By ASHIS CHAKRABARTI
Beijing, June 10 – The Dalai Lama may have given up his demand for Tibetan independence and settled for greater autonomy for Tibet, but that clearly is not enough to satisfy Beijing.
Chinese vice-minister for foreign affairs Wu Dawei yesterday told a group of visiting Indian journalists that all issues regarding Tibet could be discussed if the Dalai Lama stopped his “separatist” activities.
China had noted “some changes” in the Dalai Lama’s recent statements, but still thought they were not “substantive changes”.
The reference clearly was to the Dalai Lama’s statement last March during what the exiled Tibetans call National Uprising Day. For the first time, the Tibetan leader then said that “Tibet’s future lies” with China.
There have been three rounds of talks between Beijing and the representatives of the Dalai Lama in recent years.

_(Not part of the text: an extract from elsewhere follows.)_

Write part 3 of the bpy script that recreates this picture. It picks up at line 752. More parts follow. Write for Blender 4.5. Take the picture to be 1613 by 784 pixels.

Last March, there were indications that China would prepare for the fourth round of talks. But China is believed to have rebuffed proposals for this.
Wu wanted India to ensure that the Dalai Lama’s activities and statements are not allowed to affect bilateral relations between the two countries.
“Tibet is China’s region that is closest to India,” he said.
That the Chinese stance on the Dalai Lama has not softened was indicated by senior administrators of the China Tibetology Research Centre, a government-sponsored body that helps shape Beijing’s policy on Tibet.
As one of them put it, the basic Chinese premise for the dialogue on Tibet is that the Dalai Lama has to publicly give up his demand for Tibetan independence and proclaim that Tibet “was and is part of China”.
Beijing, however, is pleased with the recent shifting of international diplomatic focus away from the Tibetan issue.
It is particularly happy that there was no resolution on the situation in Tibet at this year’s session of the United Nations Human Rights Commission in Geneva.